I often get stood up but I can’t help getting stood up
Being stood up is good for me
Met a few times in the past, but for the last one month, it has frequented me. I don’t like it, but I can’t do anything about it. It visits when it wants to, not when I want it to or need it to. I am not sure if I ever want it except for a few occasions when I may have needed it.
When it strikes me, I have no option but to stop doing what I was doing and read or watch BANGED UP abroad. And after an hour or two of reading or watching, it leaves me as if it had enough of watching and reading, and I go back to doing what I was doing: Sleeping.
The visitor is my long-time friend: Insomnia. It strikes me at night makes me groggy during the day.
I think it lurks on me and waits for the perfect time to strike me. It dares to meet me when I am exhausted and could hardly keep my eyes open, but it laughs, sneers and says, “you can’t sleep. I am here.
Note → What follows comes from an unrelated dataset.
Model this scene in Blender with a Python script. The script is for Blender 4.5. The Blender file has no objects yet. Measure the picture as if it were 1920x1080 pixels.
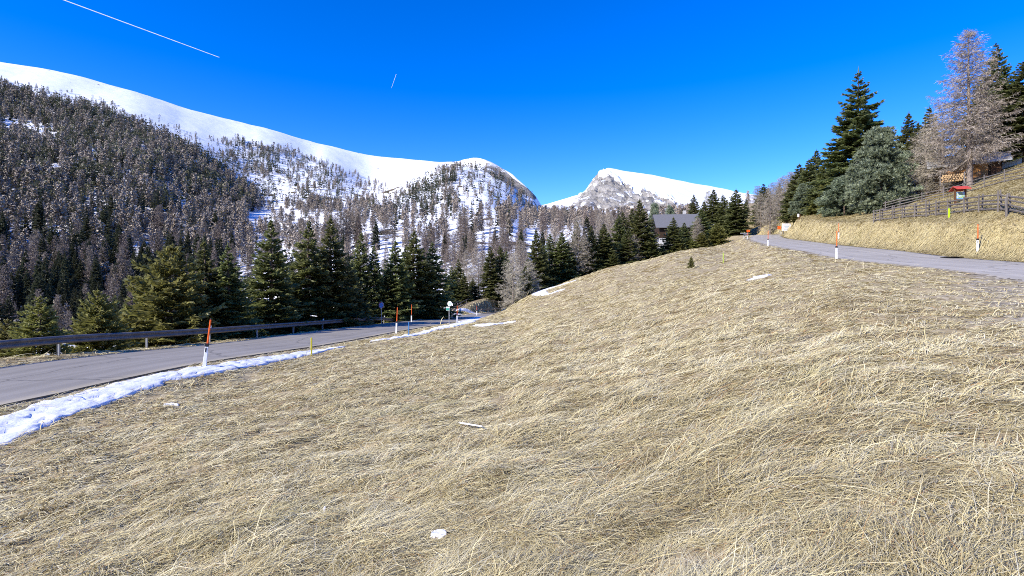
import bpy, math, random
import numpy as np
from mathutils import Vector, Matrix, noise as mnoise

random.seed(7)
RNG = np.random.default_rng(7)
scene = bpy.context.scene
COL = scene.collection
F = 960.0            # focal length in photo pixels (18 mm on a 36 mm sensor)
R = math.radians

# ------------------------------------------------------------------ camera, sun and sky
cam_data = bpy.data.cameras.new("camera")
cam_data.lens = 18.0
cam_data.sensor_width = 36.0
cam_data.clip_start = 0.05
cam_data.clip_end = 80000.0
cam = bpy.data.objects.new("camera", cam_data)
cam.rotation_euler = (R(90), 0, 0)
COL.objects.link(cam)
scene.camera = cam

SUN_DIR = Vector((-1.0, -0.74, 0.76)).normalized()     # towards the sun
sun_el = math.asin(SUN_DIR.z)
sun_data = bpy.data.lights.new("sun", "SUN")
sun_data.energy = 3.6
sun_data.angle = R(0.5)
sun_data.color = (1.0, 0.93, 0.82)
sun = bpy.data.objects.new("sun", sun_data)
sun.rotation_euler = SUN_DIR.to_track_quat("Z", "Y").to_euler()
COL.objects.link(sun)

world = bpy.data.worlds.new("World")
scene.world = world
world.use_nodes = True
wn = world.node_tree
wn.nodes.clear()
sky = wn.nodes.new("ShaderNodeTexSky")
sky.sky_type = "NISHITA"
sky.sun_disc = False
sky.sun_elevation = sun_el
sky.sun_rotation = math.atan2(SUN_DIR.x, SUN_DIR.y)
sky.altitude = 1700
sky.air_density = 1.0
sky.dust_density = 0.1
sky.ozone_density = 3.0
hs = wn.nodes.new("ShaderNodeHueSaturation")
hs.inputs["Saturation"].default_value = 1.42
hs.inputs["Hue"].default_value = 0.522
bg = wn.nodes.new("ShaderNodeBackground")
bg.inputs["Strength"].default_value = 0.15
wo = wn.nodes.new("ShaderNodeOutputWorld")
wn.links.new(sky.outputs[0], hs.inputs["Color"])
wn.links.new(hs.outputs[0], bg.inputs[0])
wn.links.new(bg.outputs[0], wo.inputs[0])

vs = scene.view_settings
vs.view_transform = "Standard"
vs.look = "None"
vs.exposure = 1.08
vs.gamma = 1.0
scene.render.engine = "CYCLES"
scene.cycles.pixel_filter_type = "BLACKMAN_HARRIS"
scene.cycles.filter_width = 1.0
scene.cycles.use_denoising = False
scene.cycles.max_bounces = 6
scene.cycles.diffuse_bounces = 3
scene.cycles.glossy_bounces = 2
scene.cycles.transparent_max_bounces = 6

# ------------------------------------------------------------------ numpy noise
_perm = np.random.default_rng(11).permutation(512)
_perm = np.concatenate([_perm, _perm])
_ang = np.random.default_rng(12).random(512) * 2 * np.pi
_gx, _gy = np.cos(_ang), np.sin(_ang)


def perlin(x, y):
    xi = np.floor(x).astype(np.int64)
    yi = np.floor(y).astype(np.int64)
    fx, fy = x - xi, y - yi
    u = fx * fx * fx * (fx * (fx * 6 - 15) + 10)
    v = fy * fy * fy * (fy * (fy * 6 - 15) + 10)

    def g(ix, iy, dx, dy):
        h = _perm[(_perm[ix & 511] + iy) & 511]
        return _gx[h] * dx + _gy[h] * dy
    a = g(xi, yi, fx, fy)
    b = g(xi + 1, yi, fx - 1, fy)
    c = g(xi, yi + 1, fx, fy - 1)
    d = g(xi + 1, yi + 1, fx - 1, fy - 1)
    return (a + (b - a) * u + ((c + (d - c) * u) - (a + (b - a) * u)) * v) * 1.4


def fbm(x, y, octv=4, gain=0.5):
    s, a = 0.0, 1.0
    for k in range(octv):
        s = s + a * perlin(x * 2 ** k + 17.3 * k, y * 2 ** k - 9.1 * k)
        a *= gain
    return s


def smooth(a, b, x):
    t = np.clip((x - a) / (b - a), 0, 1)
    return t * t * (3 - 2 * t)


# ------------------------------------------------------------------ terrain: feature lines lofted over azimuth
def C(u, *yz):
    th = math.atan((u - 960.0) / F)
    return (th, [(y / math.cos(th), z) for y, z in yz])


def P(deg, *rz):
    return (R(deg), list(rz))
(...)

We need to read or watch Banged up abroad.”
I am left clueless and helpless because I just can’t think through what happened. 10 minutes ago, I was sleepy, but in 10 minutes, my friend squeezed sleep out of every inch of my body. It’s sinister, but once I am 20 minutes into it, I start grudgingly accepting it. Stockholm syndrome.
My friend knows when to leave me; if it stays for too long, it knows I will resent it. After an hour or two of spending time with me, it vanishes. The only trace it leaves behind is the heavy head that I have the next day.
I go to bed every night hoping it doesn’t meet me, but 4 out of 7 days, it meets me. I keep guessing whether we are going to meet today, and sometimes I am stood up, but I enjoy being stood up — I can sleep.